Es kommt zunehmend der Wunsch auf, das räumliche Angebot zu überdenken. Es stellen sich spannende neue Fragen. Was will ich als Unternehmen eigentlich? Möchte ich, dass alle Menschen gleichzeitig vor Ort sind? Wenn ja, warum? Muss das sein? Geht es um Gemeinschaft oder Repräsentanz, um Kontrolle oder analoge Kommunikation? In den häufigsten Fällen führt bereits die erste Frage nach dem Warum zu einer erschreckenden Reflexion und deckt einen verborgenen Kontrollwunsch auf.
Am Ende sollte es aus unserer Sicht klar um eine erfüllte Zusammenarbeit gehen. Der Mensch möchte zufrieden und glücklich sein, mit dem, was er tut. Ein produktiver Arbeitstag sollte begeistern und einen Mehrwert bieten. Das ist es, was wir als Führungskräfte versuchen sollten, zu ermöglichen. Wenn wir unsere Mitarbeitenden nur mit Amenitys und Benefits bei Laune halten können, haben wir ein ganz anderes Problem, das es zu lösen gilt.
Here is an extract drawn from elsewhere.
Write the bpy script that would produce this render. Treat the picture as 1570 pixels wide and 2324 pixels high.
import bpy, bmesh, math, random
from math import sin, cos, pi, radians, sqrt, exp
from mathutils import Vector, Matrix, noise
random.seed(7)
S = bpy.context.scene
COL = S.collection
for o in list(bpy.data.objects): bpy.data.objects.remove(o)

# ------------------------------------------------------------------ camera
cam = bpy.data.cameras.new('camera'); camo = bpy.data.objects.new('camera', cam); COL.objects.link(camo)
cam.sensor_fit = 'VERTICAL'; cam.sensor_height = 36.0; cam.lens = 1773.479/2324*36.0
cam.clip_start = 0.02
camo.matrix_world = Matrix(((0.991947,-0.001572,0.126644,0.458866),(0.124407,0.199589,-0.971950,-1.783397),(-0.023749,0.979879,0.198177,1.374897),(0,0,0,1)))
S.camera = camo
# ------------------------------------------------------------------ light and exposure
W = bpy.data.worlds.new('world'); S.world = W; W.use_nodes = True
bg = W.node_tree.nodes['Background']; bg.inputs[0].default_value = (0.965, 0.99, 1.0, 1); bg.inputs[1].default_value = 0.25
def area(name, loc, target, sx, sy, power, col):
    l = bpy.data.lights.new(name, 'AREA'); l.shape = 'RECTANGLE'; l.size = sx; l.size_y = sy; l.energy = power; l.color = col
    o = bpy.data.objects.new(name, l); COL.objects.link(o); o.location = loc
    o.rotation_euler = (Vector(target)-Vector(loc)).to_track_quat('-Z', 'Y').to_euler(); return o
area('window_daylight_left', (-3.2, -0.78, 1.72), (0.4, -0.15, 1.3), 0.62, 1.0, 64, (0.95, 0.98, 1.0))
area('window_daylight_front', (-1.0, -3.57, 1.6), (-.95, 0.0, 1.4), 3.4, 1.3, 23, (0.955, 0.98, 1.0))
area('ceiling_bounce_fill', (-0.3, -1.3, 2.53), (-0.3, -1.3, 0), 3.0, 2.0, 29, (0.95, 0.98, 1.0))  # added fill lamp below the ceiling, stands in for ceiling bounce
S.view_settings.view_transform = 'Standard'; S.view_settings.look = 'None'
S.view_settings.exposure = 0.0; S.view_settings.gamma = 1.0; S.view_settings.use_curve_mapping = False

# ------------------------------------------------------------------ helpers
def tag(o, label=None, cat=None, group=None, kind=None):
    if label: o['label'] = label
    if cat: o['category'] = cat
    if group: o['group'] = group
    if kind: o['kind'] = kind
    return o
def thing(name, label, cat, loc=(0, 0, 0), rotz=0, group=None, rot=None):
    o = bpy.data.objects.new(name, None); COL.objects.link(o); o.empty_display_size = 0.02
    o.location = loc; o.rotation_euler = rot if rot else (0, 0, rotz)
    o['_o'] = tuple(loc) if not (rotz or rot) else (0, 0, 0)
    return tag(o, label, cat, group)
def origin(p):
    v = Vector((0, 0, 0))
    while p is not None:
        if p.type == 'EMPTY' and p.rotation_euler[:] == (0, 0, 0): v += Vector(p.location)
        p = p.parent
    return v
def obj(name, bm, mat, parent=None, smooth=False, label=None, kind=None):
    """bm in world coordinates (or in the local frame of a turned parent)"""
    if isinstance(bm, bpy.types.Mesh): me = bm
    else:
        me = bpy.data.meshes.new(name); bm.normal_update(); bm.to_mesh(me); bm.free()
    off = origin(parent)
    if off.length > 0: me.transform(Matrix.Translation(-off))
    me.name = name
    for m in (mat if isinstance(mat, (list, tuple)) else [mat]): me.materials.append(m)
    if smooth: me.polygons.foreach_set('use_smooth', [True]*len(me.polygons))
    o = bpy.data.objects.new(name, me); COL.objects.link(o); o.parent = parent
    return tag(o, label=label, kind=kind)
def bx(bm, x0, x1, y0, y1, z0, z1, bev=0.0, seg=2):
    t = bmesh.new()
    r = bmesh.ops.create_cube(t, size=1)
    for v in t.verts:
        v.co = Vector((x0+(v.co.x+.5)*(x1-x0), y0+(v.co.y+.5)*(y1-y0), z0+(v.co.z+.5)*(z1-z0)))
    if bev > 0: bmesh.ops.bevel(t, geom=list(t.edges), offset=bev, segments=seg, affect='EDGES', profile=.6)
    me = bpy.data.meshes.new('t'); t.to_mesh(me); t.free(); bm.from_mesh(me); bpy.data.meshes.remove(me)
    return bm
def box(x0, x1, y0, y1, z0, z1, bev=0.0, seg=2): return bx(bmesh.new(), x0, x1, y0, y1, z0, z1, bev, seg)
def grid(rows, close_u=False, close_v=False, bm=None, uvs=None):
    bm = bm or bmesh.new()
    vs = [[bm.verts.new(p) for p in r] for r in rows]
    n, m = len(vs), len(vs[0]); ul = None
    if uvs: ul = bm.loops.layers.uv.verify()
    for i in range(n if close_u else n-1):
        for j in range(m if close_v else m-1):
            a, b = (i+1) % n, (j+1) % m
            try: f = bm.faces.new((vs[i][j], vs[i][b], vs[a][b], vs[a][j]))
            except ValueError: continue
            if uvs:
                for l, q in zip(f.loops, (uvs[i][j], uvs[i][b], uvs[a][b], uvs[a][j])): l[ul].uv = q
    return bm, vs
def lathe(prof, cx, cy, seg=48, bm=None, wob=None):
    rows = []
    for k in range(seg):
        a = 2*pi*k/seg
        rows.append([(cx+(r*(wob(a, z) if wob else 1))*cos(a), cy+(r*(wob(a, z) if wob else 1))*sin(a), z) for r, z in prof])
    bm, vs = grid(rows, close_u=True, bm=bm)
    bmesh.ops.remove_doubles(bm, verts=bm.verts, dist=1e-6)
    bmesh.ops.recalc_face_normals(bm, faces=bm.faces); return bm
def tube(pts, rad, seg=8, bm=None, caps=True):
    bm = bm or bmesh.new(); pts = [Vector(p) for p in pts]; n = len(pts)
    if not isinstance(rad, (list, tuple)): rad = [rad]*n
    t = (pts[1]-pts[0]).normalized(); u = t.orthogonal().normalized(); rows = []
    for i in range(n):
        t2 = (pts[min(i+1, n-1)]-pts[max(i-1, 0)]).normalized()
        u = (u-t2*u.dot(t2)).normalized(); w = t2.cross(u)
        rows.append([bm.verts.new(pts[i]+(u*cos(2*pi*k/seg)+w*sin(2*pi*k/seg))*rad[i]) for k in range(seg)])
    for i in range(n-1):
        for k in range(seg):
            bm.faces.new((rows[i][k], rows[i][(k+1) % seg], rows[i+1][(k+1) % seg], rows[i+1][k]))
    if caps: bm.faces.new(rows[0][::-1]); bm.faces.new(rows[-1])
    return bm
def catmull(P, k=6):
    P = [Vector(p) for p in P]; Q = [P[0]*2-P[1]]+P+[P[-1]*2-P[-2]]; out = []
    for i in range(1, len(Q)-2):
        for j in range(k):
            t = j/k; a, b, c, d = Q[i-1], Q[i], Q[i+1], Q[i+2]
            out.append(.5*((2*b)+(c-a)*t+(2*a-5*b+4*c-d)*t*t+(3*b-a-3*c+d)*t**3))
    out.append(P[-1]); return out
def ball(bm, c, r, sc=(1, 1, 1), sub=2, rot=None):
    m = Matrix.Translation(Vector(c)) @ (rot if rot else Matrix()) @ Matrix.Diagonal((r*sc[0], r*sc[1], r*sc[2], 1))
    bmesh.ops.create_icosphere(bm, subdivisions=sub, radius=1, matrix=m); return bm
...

Wir sollten also Menschen die Wahlfreiheit geben, dort zu sein, zu denken und kreativ zu sein, wo sie meinen, das am besten zu können. Das Büro sollte sich auch zukünftig als ein sicherer Hafen etablieren, an dem gute und funktionale Räume zu finden sind, die inspirieren und begeistern sowie die Marke und die Unternehmenskultur erlebbar machen.
Das birgt Potenzial. In dieser Freiheit stecken Eigenverantwortung, neue Führungsmethoden, Zeitersparnisse, die Reduzierung des Individualverkehrs, Mietersparnisse, eine Verbesserung des ökologischen Footprints, ja sogar die Intensivierung der Kultur und des Miteinanders.
Die Frage nach der Notwendigkeit eines Headquarters ist komplex und führt zwangsläufig zu einer Reflexion. Interessant ist, dass die Frage nicht direkt mit Architektur und Innenarchitektur beantwortet werden kann. Es besteht ein Spannungsfeld aus Arbeitsweisen, ESG-Konformität, Digitalisierung, Kultur und Architektur. Es sind individuelle Strategien notwendig, die zahlreichen Facetten zusammenzubringen und in Standort-, Kultur- und Gebäudelösungen zu überführen. Seien es HQs, Satelliten, Büro-Ökosysteme, Cultural-Hubs, Coworking Spaces oder andere Lösungen.
Das Wichtigste dabei ist der Wille und die Akzeptanz zur Veränderung. Denn langfristig erfolgreich sind diejenigen, die sich den Veränderungen ihrer Umwelt anpassen.